By
eHow Personal Finance Editor
Difficulty: Moderately Challenging
Things You’ll Need:
- IRS Schedule D
- Records of short-term capital gains events
Prepare to Calculate Capital Gains on Short-Term Investments
Step1
Create an active transaction register or spreadsheet of all short-term capital gains events and maintain it throughout the year. Each line of your spreadsheet should reflect all details of an asset sale along with the details and cost of the corresponding purchase.
Step2
Add commission and brokerage costs to the purchase price of each asset bought and subtract corresponding costs from the sale price of each asset sold.
Step3
Reconcile the lines on this spreadsheet against your monthly brokerage statements as you receive them, just as you would reconcile your checking account register against your monthly bank statements.
Step4
Check the detailed report of your sales of stock or other securities that you receive from your investment brokerage for any transactions that may require special treatment or the help of an accountant, such as some short sales of stock.
Step5
Remove any transactions involving assets held for more than 1 year from your transaction register and keep separate records of these capital gains events for long-term investments.

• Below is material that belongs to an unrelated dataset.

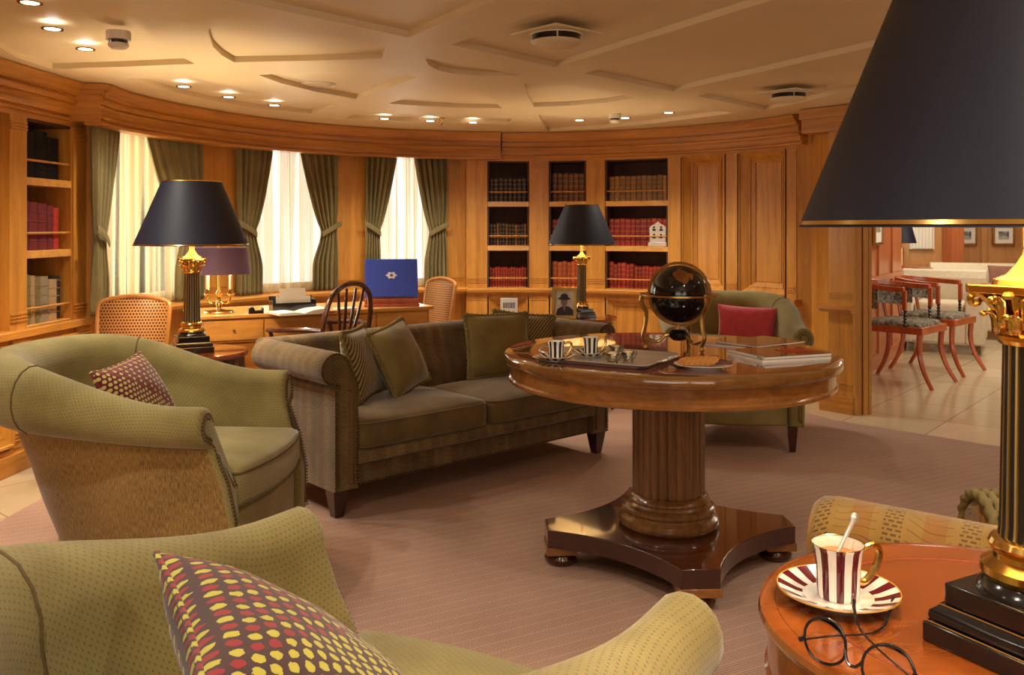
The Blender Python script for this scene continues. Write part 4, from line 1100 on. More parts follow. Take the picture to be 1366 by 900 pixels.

Calculate Capital Gains on Short-Term Investments
Step1
Use your complete year transaction register at tax time to enter each short-term capital gains event on Schedule D, Part I, or a supporting detailed schedule if you experienced more than five short term capital gains events.
Step2
Enter the net sales price for each short-term asset sold during the year in column (d) of Schedule D, Part I. The net sales price reflects adjustments to the gross sales prices for commissions and other allowable selling expenses.
Step3
Post the corresponding cost basis of each asset, reflecting your purchase price adjusted for any commissions or other allowable purchase expenses, in column (e) of Part I.
Step4
Calculate your capital gains or losses on short-term investments by subtracting column (e) from column (d), then enter the amount in column (f) for each individual transaction.